Penyebab: “Karena kesalahannya (kealpaannya)” vs “Karena kealpaannya”

Dalam KUHP Lama, digunakan frasa “karena kesalahannya (kealpaannya)”. Kata “kesalahannya” di sini bersifat umum, dan “kealpaannya” sebagai bentuk penjelas atau penegasan bahwa yang dimaksud adalah kesalahan tanpa unsur kesengajaan (culpa). Sedangkan dalam KUHP Baru, hanya digunakan istilah “karena kealpaannya”, yang langsung menunjuk pada bentuk kesalahan yang bersifat kelalaian atau ketidakhati-hatian.

➡️ KUHP Baru lebih ringkas dan langsung mengarahkan pemahaman ke ranah culpa, tanpa membuka kemungkinan tafsir yang terlalu luas seperti dalam KUHP Lama.

Akibat yang Ditimbulkan: “Menyebabkan orang lain mendapat luka-luka berat” vs “Mengakibatkan orang lain Luka Berat”

KUHP Lama menggunakan istilah: “menyebabkan orang lain mendapat luka-luka berat”. Sementara KUHP Baru menyatakan: “mengakibatkan orang lain Luka Berat”. Perbedaan ini tampak sederhana, tetapi cukup signifikan dari segi gaya bahasa hukum.

  • Frasa “menyebabkan mendapat” dalam KUHP Lama mengesankan ada proses tak langsung dan bersifat pasif.
  • KUHP Baru menggunakan frasa “mengakibatkan”, yang lebih aktif dan langsung menyatakan hubungan sebab-akibat antara tindakan pelaku dan luka berat yang dialami korban.

➡️ Ini memperkuat kausalitas hukum dalam unsur tindak pidana, sejalan dengan asas kepastian hukum yang lebih eksplisit.

Jenis dan Lama Ancaman Pidana

KUHP Lama:
➡️ Pidana penjara maksimal 5 tahun atau kurungan maksimal 1 tahun

KUHP Baru:
➡️ Pidana penjara maksimal 3 tahun atau denda paling banyak kategori III

Kategori III berdasarkan KUHP Baru adalah Rp50 juta (sebagaimana diatur dalam Pasal 79 KUHP Baru), yang merupakan inovasi sanksi alternatif berbasis denda, menggantikan pidana kurungan yang mulai ditinggalkan dalam sistem hukum pidana modern.

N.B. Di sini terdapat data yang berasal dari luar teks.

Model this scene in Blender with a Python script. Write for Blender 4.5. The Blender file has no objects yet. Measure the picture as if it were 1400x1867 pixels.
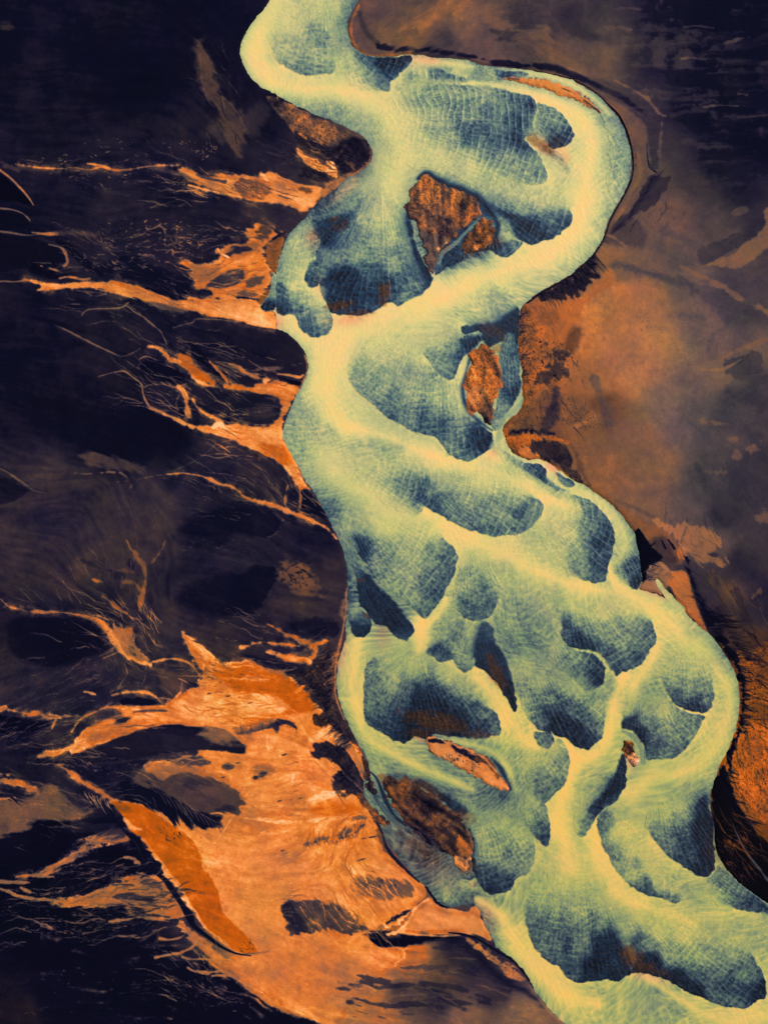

➡️ KUHP Baru memperkenalkan sistem kategorisasi denda, yang dianggap lebih proporsional, efektif, dan humanis dibanding pidana kurungan pendek.

Penguatan Asas Restoratif

Meskipun tidak tercantum langsung dalam pasal ini, perubahan redaksi dalam KUHP Baru juga menunjukkan arah yang lebih restoratif, di mana sanksi denda mulai lebih diutamakan dibanding kurungan, kecuali jika pelaku terbukti melakukan tindak pidana berat atau berulang. Ini sesuai dengan semangat KUHP Baru yang mendorong reintegrasi sosial dan pemulihan korban.

Kesimpulan

Secara keseluruhan, Pasal 474 ayat (2) KUHP Baru menunjukkan perkembangan penting dalam hukum pidana nasional, yaitu:

  • Penyesuaian bahasa hukum menjadi lebih modern, eksplisit, dan terstandar;
  • Penurunan ancaman pidana penjara dari 5 tahun menjadi 3 tahun, menunjukkan pendekatan yang lebih proporsional terhadap tindak pidana karena kelalaian;
  • Peralihan dari pidana kurungan ke sistem denda kategori, yang menekankan sanksi berbasis keadilan dan efektivitas penjeraan;
  • Fokus yang lebih kuat pada kausalitas hukum dan tanggung jawab perdata/pidana dalam konteks kealpaan.